Enfin, qui peut nier que l’Occident sort moribond de son expulsion de l’Afrique sub-saharienne et du conflit de plus en plus ouvert en mer Rouge.
Les surcoûts liés à ses tensions ont un impact sur notre activité ( usine Tesla provisoirement mise à l’arrêt en Allemagne faute de pièces logées dans des containers déviés ) et notre ministre demeure dans une forme de déni quant à la rugosité de ces faits face à notre croissance. La croissance nominale vue de Bercy ( macroéconomie ) n’a rien à voir avec les atteintes aux marges que la géopolitique engendre !
En conséquence, je maintiens que croissance et inflation sont deux paramètres vitaux qui sont sous-évalués par le Gouvernement qui dédaigne l’analyse microéconomique.
Là aussi, nous serons dans le » dur « .
Allons-nous vers le » Mur » ?
Économistes incertains, éditorialistes, bavards en quête de public nous expliquent désormais à longueur d’articles que le Mur de la dette est là, juste devant nous.
Tout d’abord, cette chanson est connue : nous l’avons entendue lorsque la France a connu le cap des 2.000 Mds de dette.
Depuis ce cap, peu d’experts prennent le temps de souligner que la détention ( de la dette ) par les non-résidents a augmenté.
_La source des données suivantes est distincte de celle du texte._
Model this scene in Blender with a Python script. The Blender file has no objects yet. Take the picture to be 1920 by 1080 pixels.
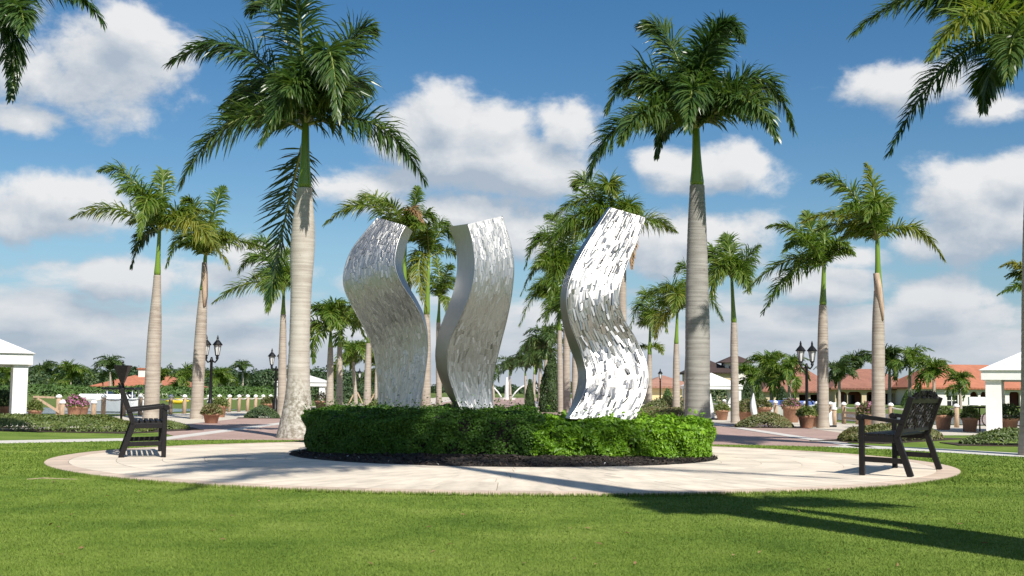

Les Français sont de plus en plus prudents là où les investisseurs étrangers demeurent friands de nos lignes d’emprunts. Pour mémoire, un record absolu de 285 Mds représente le montant du total des emprunts réalisés par l’Agence France Trésor.
Donc nous ne sommes pas face au Mur de la dette car des solutions existent et notamment le recours à l’emprunt obligatoire comme ce fût le cas en 1983.
Il est fondamental de saisir que notre épargne de plus de 6.850 Mds ( épargne hors immobilier ) est une caution si jamais le pays était dans une crise de liquidités. Que de propos où l’analyse confond un État illiquide et un État insolvable. Les agences de notation ne s’y trompent pas et intègrent dans leurs scores le potentiel contributif national. Elles notent que nous dépensons de manière déraisonnée mais que le bas de laine potentiellement mobilisable couvre l’ampleur de l’ardoise.
Le dur certainement, le Mur à horizon aléatoire sont deux vecteurs de notre futur. Si l’on se reporte aux travaux de l’estimé François Écalle ( site FIPECO ) les conclusions sont voisines. Toutefois, il faut souligner que j’attache plus de préoccupation à la dette hors-bilan, c’est-à-dire aux engagements financiers pluriannuels de la sphère publique dont peu osent traiter malgré son montant voisin de 5.000 milliards dont 2.800 dédiés au futur paiement des pensions des retraités de la Fonction publique.